Saturday, May 7, 2016
THE PHANTOM FIEND (1932)
PHENOMENALITY: *uncanny*
MYTHICITY: *fair*
FRYEAN MYTHOS: *drama*
CAMPBELLIAN FUNCTIONS: *psychological, sociological*
The first remake of Alfred Hitchcock's 1927 silent film THE LODGER exists at present only in a truncated form: a 67-minute American adumbration (complete with a more sensational title) of an 85-minute British film. Hitchcock declined the invitation to direct the production, possibly because the offer came from a less than prestigious studio, and thus directorial duties went instead to one Maurice Elvey. In contrast, the star of the silent film, Welsh-born Ivor Novello, reprised his role as the mysrerious stranger from the continent, who falls under suspicion of being a serial killer who's been killing women in London.
Like the silent film, the 1932 film diverges from the original premise of the Lowndes novel on which both works were based. Both films take place in 20th-century England, so the serial killer of the book is no longer the historical Jack the Ripper, but a murderer known as "the Avenger." In the Hitchcock film, the killer targets only blonde women, while in the Elvey film, the Avenger preys upon women that he finds talking on telephones. As I noted in my review, Hitchcock never supplies any reason for the Avenger's "blonde-mania." Since the telephone-girl angle is so deliberate-- Elvey supplies a handful of scenes showing young women laboring at switchboards-- one must suspect that some justification for this unusual fixation got left out of the American version, which is plagued with a number of sloppy cuts.
As in the earlier silent, a lodger-- this time given a specific name, that of "Angeloff"-- takes up residence at a London boarding-house, occupied by an older couple and their adult daughter Daisy. Daisy's somewhat less than charmed with her current boyfriend, a fellow named Joe, and Joe is xenophobically outraged by the presence of Angeloff once the cultivated, violin-playing continental seems to be moving in on Daisy.
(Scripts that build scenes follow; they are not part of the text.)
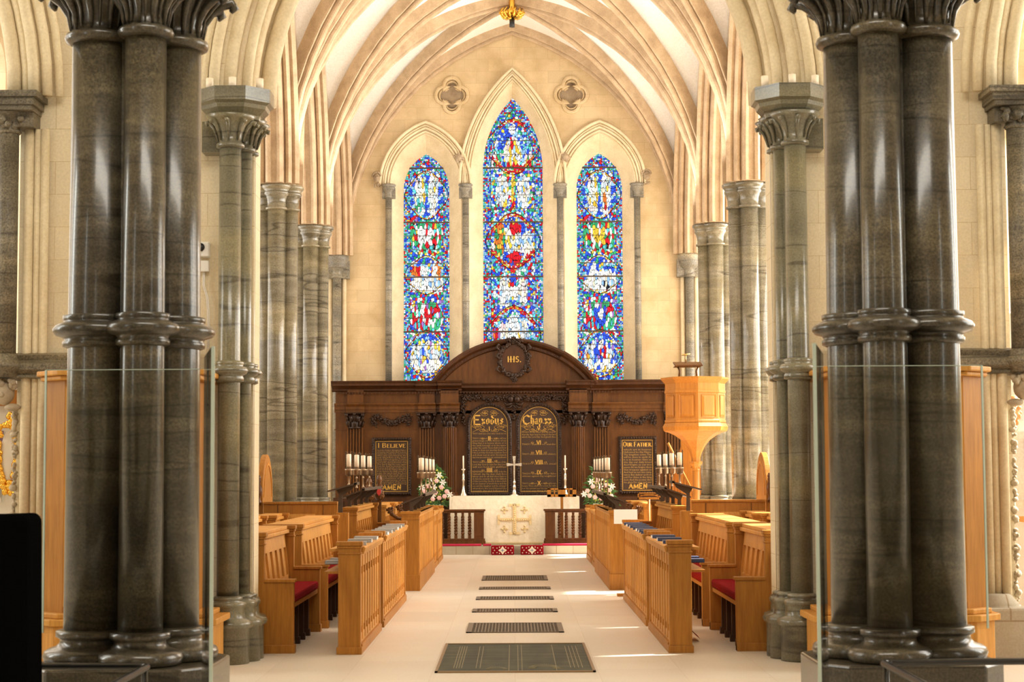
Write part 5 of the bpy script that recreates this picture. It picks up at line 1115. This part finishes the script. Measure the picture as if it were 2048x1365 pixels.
mb = MB(); mb.tube([(2.67, 31.3, 1.97), (3.12, 31.3, 1.05)], .022, 8); mb.build('handrail', 'pulpit_oak', ST)
for k in range(5): mb = MB(); mb.box(2.68 + .1 * k, 2.78 + .1 * k, 31.2, 31.55, 0, .9 - .18 * k); mb.build('step', 'pulpit_oak', ST)

# ------------------------------------------------------------------ pews
def capmould(q, pts_x0, x1, y0, y1, z): 
    q.box(pts_x0 - .018, x1 + .018, y0 - .018, y1 + .018, z - .035, z); q.box(pts_x0 - .010, x1 + .010, y0 - .010, y1 + .010, z - .055, z - .035); q.box(pts_x0 - .008, x1 + .008, y0 - .008, y1 + .008, z - .105, z - .092)
def desk(s, y0, y1, xf, xo, zt, label, grp='oak book desks lining the aisle', plinth=.06, foot=True, music=False):
    D_ = thing('book_desk', label, 'desk', (s * xf, (y0 + y1) / 2, 0), grp); L = y1 - y0; zp = zt - .075 if not music else zt - .02
    for ya, yb in ((y0, y0 + .075), (y1 - .075, y1)):
        q = MB(); a, b_ = sorted((s * xf, s * xo)); q.box(a, b_, ya, yb, 0, zt - .03); capmould(q, a, b_, ya, yb, zt); q.box(a - .012, b_ + .012, ya - .012, yb + .012, 0, plinth); q.build('end_panel', 'oak', D_, bevel=.004)
        if not (music): pass
    ya, yb = y0 + .075, y1 - .075; q = MB()
    x_o = xf + .026
    q.box(s * x_o, s * (x_o + .02), ya, yb, .03, zp)                       # recessed field
    q.box(s * (xf + .012), s * x_o, ya, yb, zp - .14, zp); q.box(s * (xf + .012), s * x_o, ya, yb, .03, .16 if not music else .26)
    n = max(3, round((yb - ya) / .27)); w = (yb - ya) / n
    for i in range(n + 1): c_ = ya + i * w; q.box(s * (xf + .006), s * x_o, max(ya, c_ - .03), min(yb, c_ + .03), .1, zp - .05)
    for i in range(n):
        c_ = ya + (i + .5) * w; q.prism([(s * x_o, c_ - w * .24), (s * (x_o - .02), c_), (s * x_o, c_ + w * .24)], 'z', .22, zp - .2)
    q.build('front_panel', 'oak_pale', D_)
    q = MB(); q.box(s * (xf - .012), s * (xf + .05), ya, yb, 0, plinth + .02); q.build('skirting', 'oak', D_, bevel=.006)
    if not music:
        q = MB(); q.prism([(s * (xf - .03), zp), (s * (xf - .035), zp + .02), (s * (xf - .02), zp + .03), (s * (xo + .08), zp + .012), (s * (xo + .08), zp - .01)], 'y', ya, yb)
        q.prism([(s * (xf - .018), zp - .03), (s * (xf - .03), zp), (s * (xf + .02), zp), (s * (xf + .02), zp - .03)], 'y', ya, yb); q.build('book_rest', 'oak_pale', D_)
        q = MB(); q.box(s * (xo - .02), s * (xo + .12), ya, yb, .655, .675); q.build('rear_shelf', 'oak', D_)
    else:
        q = MB(); a, b_ = sorted((s * (xf - .0), s * xo)); q.box(a, b_, ya, yb, zt - .05, zt - .02); q.build('top_rail', 'oak', D_)
    return D_
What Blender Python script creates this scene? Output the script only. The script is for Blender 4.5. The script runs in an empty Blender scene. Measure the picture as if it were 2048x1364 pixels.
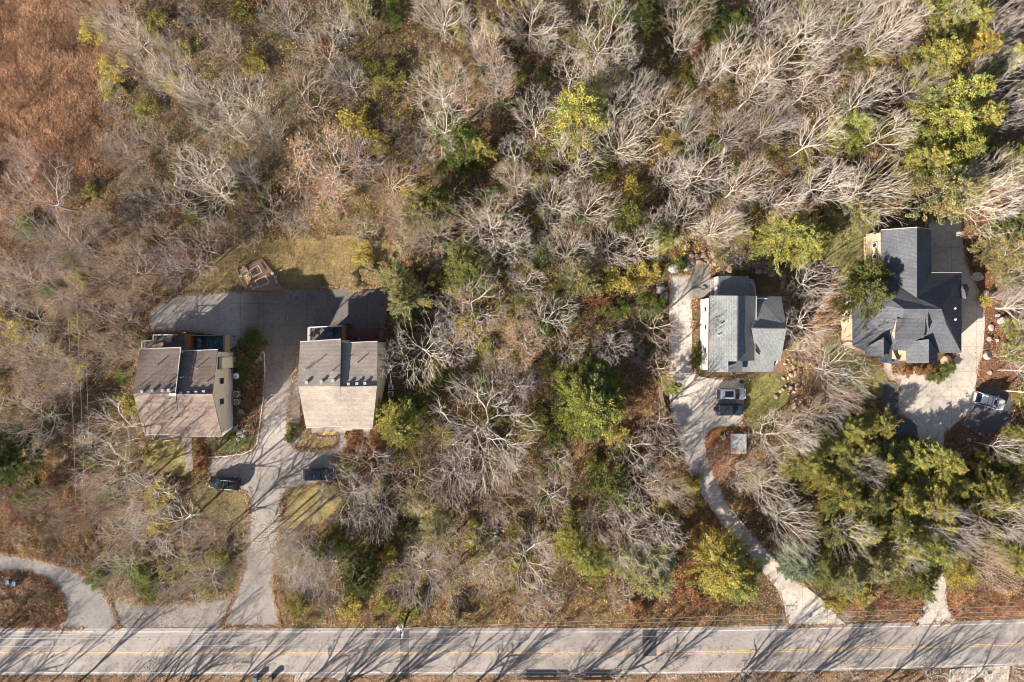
import bpy, bmesh, math, random
import numpy as np
from mathutils import Vector, Matrix
from mathutils.geometry import delaunay_2d_cdt

random.seed(7); rng = np.random.default_rng(7)
C = bpy.context.scene
COL = C.collection
# ------------------------------------------------------------------ camera, sky, sun, exposure
W, HT, S, CH = 2048.0, 1364.0, 165.0/2048.0, 110.0
SUN_AZ, SUN_EL = math.radians(42), math.radians(26.5)     # shadows run 42 deg up from +x
cam = bpy.data.objects.new('camera', bpy.data.cameras.new('camera')); COL.objects.link(cam)
cam.location = (0, 0, CH)
cam.data.angle = 2*math.atan(82.5/CH); cam.data.clip_start = 1; cam.data.clip_end = 3000
C.camera = cam
wd = bpy.data.worlds.new("World"); C.world = wd; wd.use_nodes = True
nt = wd.node_tree; bg = nt.nodes['Background']
sky = nt.nodes.new('ShaderNodeTexSky'); sky.sky_type = 'NISHITA'; sky.sun_disc = False
sun_dir = Vector((-math.cos(SUN_AZ)*math.cos(SUN_EL), -math.sin(SUN_AZ)*math.cos(SUN_EL), math.sin(SUN_EL)))
sky.sun_elevation = SUN_EL; sky.sun_rotation = math.atan2(sun_dir.x, sun_dir.y)
nt.links.new(sky.outputs[0], bg.inputs[0]); bg.inputs[1].default_value = 0.052
sl = bpy.data.lights.new('sun', 'SUN'); sl.energy = 5.0; sl.angle = math.radians(0.5); sl.color = (1.0, 0.91, 0.79)
sun = bpy.data.objects.new('sun', sl); COL.objects.link(sun)
sun.rotation_euler = (-sun_dir).to_track_quat('-Z', 'Y').to_euler(); sun.location = (0, 0, 60)
C.view_settings.view_transform = 'Standard'; C.view_settings.look = 'None'
C.view_settings.exposure = 1.32; C.view_settings.gamma = 1.0
C.render.engine = 'CYCLES'
C.cycles.filter_width = 1.0; C.cycles.max_bounces = 5; C.cycles.diffuse_bounces = 2; C.cycles.glossy_bounces = 2
C.cycles.transmission_bounces = 2; C.cycles.transparent_max_bounces = 4

# ------------------------------------------------------------------ helpers
def sst(a, b, v):
    t = np.clip((v-a)/(b-a), 0, 1); return t*t*(3-2*t)
def T(x, y):
    """ground height: the back yard of the two brown-roofed duplexes lies lower"""
    px, py = 1024+np.asarray(x)/S, 682-np.asarray(y)/S
    d = 2.8*sst(430, 600, px)*(1-sst(640, 800, py))*(1-sst(800, 980, px))*sst(240, 430, py)
    b = 0.25*np.sin(x*0.09+1.3)*np.sin(y*0.11+0.4)*sst(60, 260, np.abs(py-1150))*(1-sst(380, 520, py))
    return -d + b
def G(px, py, dz=0.0):
    z = 0.0
    for _ in range(4):
        k = 1-z/CH; x = (px-1024)*S*k; y = (682-py)*S*k; z = float(T(x, y))+dz
    return Vector((x, y, z))
def P(px, py, h):
    k = 1-h/CH; return Vector(((px-1024)*S*k, (682-py)*S*k, h))
def toppx(x, y, z=0):
    k = 1-z/CH; return 1024+x/S/k, 682-y/S/k
def tag(o, label=None, cat=None, group=None, kind=None):
    if label: o['label'] = label
    if cat: o['category'] = cat
    if group: o['group'] = group
    if kind: o['kind'] = kind
    return o
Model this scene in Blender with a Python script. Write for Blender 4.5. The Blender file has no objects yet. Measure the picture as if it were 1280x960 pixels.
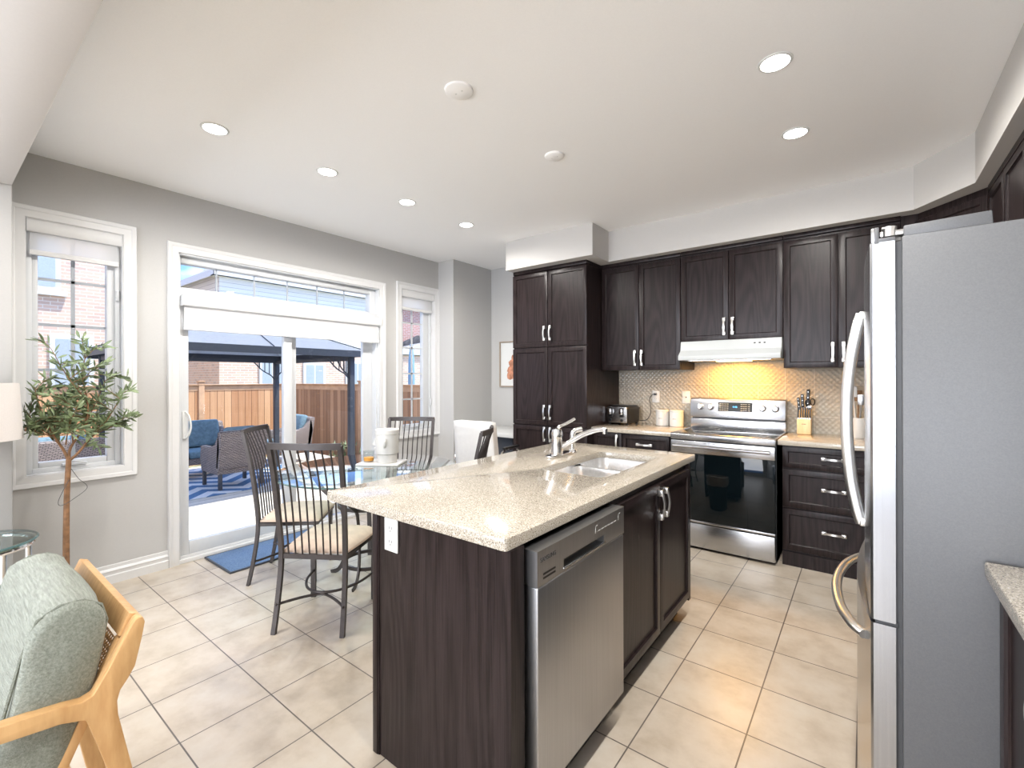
import bpy, bmesh, math, random
from mathutils import Vector, Matrix
random.seed(7)
SC = bpy.context.scene
COL = SC.collection
R = math.radians
PI = math.pi

# ------------------------------------------------------------------ camera
F_PX = 574.0
YAW = math.atan2(1082 - 640, F_PX)
ROLL = R(0.15)
s_, c_ = math.sin(YAW), math.cos(YAW)
fw, rt, up = Vector((-s_, c_, 0)), Vector((c_, s_, 0)), Vector((0, 0, 1))
cr = rt * math.cos(ROLL) - up * math.sin(ROLL)
cu = rt * math.sin(ROLL) + up * math.cos(ROLL)
cam = bpy.data.cameras.new('camera')
camo = bpy.data.objects.new('camera', cam)
COL.objects.link(camo)
m = Matrix.Identity(4)
for i in range(3):
    m[i][0], m[i][1], m[i][2] = cr[i], cu[i], -fw[i]
m[0][3], m[1][3], m[2][3] = 0, 0, 1.37
camo.matrix_world = m
cam.sensor_width = 36
cam.lens = F_PX / 1280 * 36
cam.shift_y = -(480 - 472.7) / 1280
cam.clip_start = 0.02
cam.clip_end = 300
SC.camera = camo

# ------------------------------------------------------------------ view, world, sun, fill light
SC.view_settings.view_transform = 'Standard'
SC.view_settings.look = 'None'
SC.view_settings.gamma = 1
SC.view_settings.use_curve_mapping = False
SC.view_settings.exposure = 1.1
SC.cycles.max_bounces = 10
SC.cycles.diffuse_bounces = 5
SC.cycles.glossy_bounces = 5
SC.cycles.transparent_max_bounces = 16
SC.cycles.sample_clamp_indirect = 6
SC.cycles.caustics_reflective = False
SC.cycles.caustics_refractive = False

SKY_STRENGTH = 1.6
SUN_STRENGTH = 3.3
REAR_FILL = 165
POT_POWER = 2.7

w = bpy.data.worlds.new('sky')
SC.world = w
w.use_nodes = True
nt = w.node_tree
nt.nodes.clear()
out = nt.nodes.new('ShaderNodeOutputWorld')
bg = nt.nodes.new('ShaderNodeBackground')
tc = nt.nodes.new('ShaderNodeTexCoord')
mp = nt.nodes.new('ShaderNodeMapping')
mp.inputs['Scale'].default_value = (2.2, 2.2, 5)
mp.inputs['Location'].default_value = (1.7, 0.6, 0.9)
nz = nt.nodes.new('ShaderNodeTexNoise')
nz.inputs['Scale'].default_value = 1.6
nz.inputs['Detail'].default_value = 7
rp = nt.nodes.new('ShaderNodeValToRGB')
rp.color_ramp.elements[0].position = 0.48
rp.color_ramp.elements[0].color = (0.14, 0.27, 0.62, 1)
rp.color_ramp.elements[1].position = 0.64
rp.color_ramp.elements[1].color = (0.95, 0.96, 1.0, 1)
nt.links.new(tc.outputs['Generated'], mp.inputs['Vector'])
nt.links.new(mp.outputs['Vector'], nz.inputs['Vector'])
nt.links.new(nz.outputs['Fac'], rp.inputs['Fac'])
nt.links.new(rp.outputs['Color'], bg.inputs['Color'])
bg.inputs['Strength'].default_value = SKY_STRENGTH
nt.links.new(bg.outputs[0], out.inputs[0])


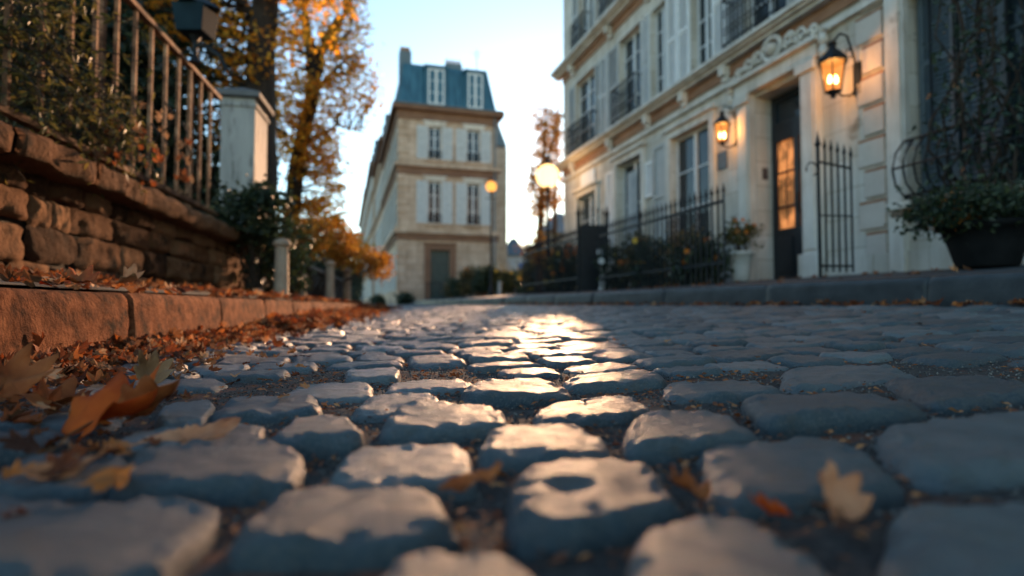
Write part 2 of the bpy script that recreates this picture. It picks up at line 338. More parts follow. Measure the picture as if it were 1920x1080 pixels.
def tree(name, label, group, trunk, rads, blobs, fm, leafsize, limbs=(), parent_cat='tree', twig=.012, bark='bark'):
    """trunk: list of points; blobs: (center, radii, nclump, per, clump_r)"""
    root = empty(name, trunk[0], label, parent_cat, group)
    mb = MB(); T = [Vector(p) for p in trunk]
    def sub(ps, rs, jit):
        o = []; r = []
        for i in range(len(ps) - 1):
            for k in range(5):
                t = k / 5; o.append(ps[i].lerp(ps[i + 1], t) + Vector((ru(-1, 1), ru(-1, 1), 0)) * jit); r.append(rs[i] + (rs[i + 1] - rs[i]) * t)
        o.append(ps[-1]); r.append(rs[-1]); return o, r
    o, r = sub(T, rads, rads[0] * .08); mb.tube(o, r, 12)
    nodes = list(zip(o, r))
    for lp, lr in limbs:
        o, r = sub([Vector(p) for p in lp], lr, .02); mb.tube(o, r, 8); nodes += list(zip(o, r))
    lm = MB()
    for c, rad, nc, per, cr in blobs:
        pts, cs = clumps(c, rad, nc, per, cr)
        leaf_cloud(lm, pts, leafsize)
        for cc in cs:
            if R() < .75:
                near = min(nodes, key=lambda q: (q[0] - cc).length + (5 if q[0].z > cc.z + .3 else 0))
                a = near[0]; mid = a.lerp(cc, .5) + Vector((ru(-.1, .1), ru(-.1, .1), ru(.0, .25))) * (cc - a).length * .4
                mb.tube([a, a.lerp(mid, .6), mid, cc], [min(near[1] * .6, twig * 2.2), twig * 1.6, twig, twig * .4], 5, cap=False)
    mb.build('trunk', bark, root, smooth=True)
    lm.build('crown', fm, root)
    return root
def shrub(name, label, group, base, blobs, fm, leafsize, stems=8, cat='shrub', flowers=None, parent=None, stem_r=.008):
    root = empty(name, base, label, cat, group) if parent is None else parent
    lm = MB(); sm = MB(); fl = MB()
    for c, rad, nc, per, cr in blobs:
        pts, cs = clumps(c, rad, nc, per, cr, .1); leaf_cloud(lm, pts, leafsize)
        for cc in cs[:stems]:
            b = Vector(base); mid = b.lerp(cc, .5) + Vector((ru(-.1, .1), ru(-.1, .1), .05))
            sm.tube([b + Vector((ru(-.05, .05), ru(-.05, .05), 0)), mid, cc], [stem_r * 1.5, stem_r, stem_r * .5], 5, cap=False)
        if flowers:
            for _ in range(int(flowers[1] * nc)):
                q = random.choice(pts); q = q + Vector((ru(-.02, .02), -.03, ru(0, .05)))
                for k in range(6):
                    th = k * PI / 3; r = flowers[2]
                    fl.add([q, q + Vector((math.cos(th) * r, -.01, math.sin(th) * r)), q + Vector((math.cos(th + .8) * r, -.012, math.sin(th + .8) * r))], [(0, 1, 2)])
    lm.build('foliage', fm, root)
    if sm.v: sm.build('stems', 'bark', root)
    if fl.v: fl.build('blossom', flowers[0], root)
    return root
# maple-like leaf
LOBES = [(0, 1.0), (.16, .80), (.34, .60), (.52, .74), (.74, .92), (.95, .66), (1.12, .54), (1.4, .70), (1.7, .52), (2.2, .46), (2.75, .34), (PI, .12)]
def leaf_outline(n):
    full = [(t, r) for t, r in LOBES] + [(2 * PI - t, r) for t, r in reversed(LOBES[1:-1])]
    full.append((2 * PI, 1.0)); out = []
    ts = [f[0] for f in full]; rs = [f[1] for f in full]
    for i in range(n):
        t = 2 * PI * i / n; r = float(np.interp(t, ts, rs)); out.append((t, r))
    return out
OUT_S = [(t, r) for t, r in LOBES] + [(2 * PI - t, r) for t, r in reversed(LOBES[1:-1])]
OUT_B = leaf_outline(56)
OUT_P = [(2 * PI * i / 40, (1 / math.sqrt((math.cos(2 * PI * i / 40) / 1.0) ** 2 + (math.sin(2 * PI * i / 40) / .52) ** 2)) * (1 + .10 * math.sin(i * 1.9) + (.25 if i == 0 else 0))) for i in range(40)]
OUT_O = [(2 * PI * i / 40, (1 / math.sqrt((math.cos(2 * PI * i / 40) / 1.0) ** 2 + (math.sin(2 * PI * i / 40) / .30) ** 2)) * (1 + .07 * math.sin(i * 2.3))) for i in range(40)]
def maple(mb, loc, size, yaw, pitch, roll, curl=.5, outline=None, rings=(1.,), sd=0, stem=None):
    outline = outline or OUT_S; vs = [(0, 0, 0)]; k = len(outline)
    rot = Matrix.Rotation(yaw, 3, 'Z') @ Matrix.Rotation(pitch, 3, 'X') @ Matrix.Rotation(roll, 3, 'Y')
    ax = ru(-.5, .5)
    def z(x, y, t, r):
        w = mn.noise(Vector((x * 2.2 + sd * 3.1, y * 2.2 - sd * 1.7, sd))) * .28
        vein = -.05 * abs(math.sin(t * 2.5)) * r
        return curl * ((x * math.cos(ax) + y * math.sin(ax)) ** 2) * .9 + curl * .25 * r ** 3 + w + vein
    for q in rings:
        for t, r in outline:
            rr = r * q * (1 + .06 * mn.noise(Vector((t * 3, sd, q)))); x, y = rr * math.sin(t), rr * math.cos(t)
            vs.append((x, y, z(x, y, t, rr)))
    fs = [(0, 1 + j, 1 + (j + 1) % k) for j in range(k)]
    for i in range(len(rings) - 1):
        fs += [(1 + i * k + j, 1 + (i + 1) * k + j, 1 + (i + 1) * k + (j + 1) % k, 1 + i * k + (j + 1) % k) for j in range(k)]
    L = Vector(loc)
    mb.add([L + rot @ (Vector(v) * size) for v in vs], fs)
    if stem is not None:
        stem.tube([L + rot @ (Vector((0, 0, 0.0)) * size), L + rot @ (Vector((.05, -.6, .05)) * size), L + rot @ (Vector((.2, -1.1, .25)) * size)], [size * .018, size * .014, size * .02], 6)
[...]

The 1932 version of Joe is a reporter rather than a cop, but he still functions to set up the courtly stranger as a criminal suspect.
Partly because this is a humbler production, PHANTOM FIEND does not attempt any of Hitchcock's expressionistic visuals. However, despite some of the narrative glitches Elvey delivers a reasonably lively little B-film, without the tendency toward stilted stagecraft seen in many early 1930s B-films.
A more consequential difference: Hitchcock chose to diverge from the Lowndes novel by placing all of the dramatic emphasis upon the unfairly-accused lodger, and the offscreen capture of the Avenger appears as little more than an afterthought, making it possible to clear the lodger. Someone involved in the 1932 script-- possibly Novello himself, who allegedly made script-contributions-- apparently decided that the original ending didn't provide much of a payoff, and so the story is substantially altered to involve Angeloff in the capture of the Avenger. Arguably some viewers may find this development more capricious than Hitchcock's conclusion. Yet the altered ending has one advantage" the "perilous psycho" is a real presence in the film, rather than a chimera-- and for that reason the Elvey film registers in my system as belonging to the uncanny domain.
I didn't comment on Novello's performance in the 1927 work, partly because I found it mannered and not especially effective. I've seen reviews that claim that Novello's 1932 characterization is too obviously innocent, but I disagree. In many scenes I found that Novello and Elvey suggested in Angeloff an intensity beneath his urbane demeanor; intensity that might indicate a troubled psyche-- and maybe a psycho.